The role of magma source and evolution in the formation of porphyry copper deposits -- a comparative study in central Chile
Yamila Cajal1 , Ian H. Campbell2, David R. Cooke1, Carlos I. Carrasco-Godoy1,2, Jose R. Piquer3
Affiliations: 1Centre for Ore Deposit and Earth Sciences, University of Tasmania, Hobart, Australia; 2Research School of Earth Sciences, Australian National University, Canberra, Australia; 3Instituto de Ciencias de la Tierra, Universidad Austral de Chile, Valdivia, Chile
Presentation type: Poster
Presentation time: Tuesday 16:30 - 18:30, Room Poster Hall
Poster Board Number: 21
Programme No: 4.1.12
Abstract
Copper is critical for the energy transition. With three-quarters of the world's Cu production coming from porphyry Cu deposits, improving our understanding of the magmatic-hydrothermal processes that form them is now more important than ever. Most studies of porphyry magma fertility have focused on ore-related intrusions, but little has been done on intrusions that formed under similar tectono-magmatic conditions and did not form economic deposits. The Andes of central Chile offers an ideal region for magma fertility studies because it hosts some of the world's largest porphyry Cu deposits (e.g. Rio Blanco-Los Bronces and El Teniente) along with coeval barren intrusions.
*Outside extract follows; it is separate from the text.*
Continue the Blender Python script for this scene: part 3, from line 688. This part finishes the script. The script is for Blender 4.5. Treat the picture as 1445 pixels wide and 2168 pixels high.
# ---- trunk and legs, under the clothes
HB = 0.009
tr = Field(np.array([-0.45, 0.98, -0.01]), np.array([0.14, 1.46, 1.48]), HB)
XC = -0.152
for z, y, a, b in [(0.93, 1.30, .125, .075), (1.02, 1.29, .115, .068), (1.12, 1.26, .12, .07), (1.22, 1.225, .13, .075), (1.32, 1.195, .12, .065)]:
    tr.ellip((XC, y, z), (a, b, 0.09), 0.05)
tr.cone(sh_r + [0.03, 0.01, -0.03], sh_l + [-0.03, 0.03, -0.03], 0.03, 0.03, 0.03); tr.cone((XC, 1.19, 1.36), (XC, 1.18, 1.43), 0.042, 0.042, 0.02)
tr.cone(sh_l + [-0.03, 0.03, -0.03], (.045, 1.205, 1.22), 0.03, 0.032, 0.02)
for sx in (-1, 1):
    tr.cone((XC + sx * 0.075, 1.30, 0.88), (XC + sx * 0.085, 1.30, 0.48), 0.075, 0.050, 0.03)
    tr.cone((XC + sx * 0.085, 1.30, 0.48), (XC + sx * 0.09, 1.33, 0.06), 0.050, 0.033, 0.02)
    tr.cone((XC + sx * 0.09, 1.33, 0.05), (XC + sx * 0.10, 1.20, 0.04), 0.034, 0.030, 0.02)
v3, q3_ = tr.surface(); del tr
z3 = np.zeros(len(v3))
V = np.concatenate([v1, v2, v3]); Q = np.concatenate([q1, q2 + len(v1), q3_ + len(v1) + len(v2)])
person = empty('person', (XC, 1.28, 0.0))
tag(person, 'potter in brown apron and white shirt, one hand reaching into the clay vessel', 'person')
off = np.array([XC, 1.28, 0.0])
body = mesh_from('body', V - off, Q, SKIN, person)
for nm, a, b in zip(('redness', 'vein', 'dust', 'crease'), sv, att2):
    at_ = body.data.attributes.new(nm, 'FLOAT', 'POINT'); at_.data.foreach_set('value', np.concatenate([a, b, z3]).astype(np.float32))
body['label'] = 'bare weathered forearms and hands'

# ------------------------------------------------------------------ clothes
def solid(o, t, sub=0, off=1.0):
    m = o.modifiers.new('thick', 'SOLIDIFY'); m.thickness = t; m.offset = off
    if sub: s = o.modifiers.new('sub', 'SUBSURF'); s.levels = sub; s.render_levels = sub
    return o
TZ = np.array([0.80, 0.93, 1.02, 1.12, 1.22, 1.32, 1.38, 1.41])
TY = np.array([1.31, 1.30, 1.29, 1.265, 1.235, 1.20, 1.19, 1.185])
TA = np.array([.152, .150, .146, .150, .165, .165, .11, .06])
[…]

We have collected and compared whole-rock and zircon chemical data from two supergiant deposits and three barren suites from Central Chile, covering a range of compositions and ages. Our results show that the ore-related and barren intrusions have similar zircon O-Hf isotopes indicative of a common magma source (arc mantle), but distinctive whole-rock (e.g. Y, Sr/Y) and zircon geochemical signatures (e.g. Eu/Eu*, P, ΔFMQ). Therefore, these differences are acquired and enhanced during magma differentiation and evolution by different processes (e.g., increase in water content, extensive fractionation) that are the key to porphyry Cu formation. These differences lead to their distinctive geochemical signature and allow discrimination between barren and fertile intrusions. We are developing a multimineral approach for magma fertility discrimination through the analyses of multiple magmatic-hydrothermal mineral phases (e.g., apatite, titanite, rutile), with the integration of these tools showing promising results as an effective method for porphyry fertility assessments.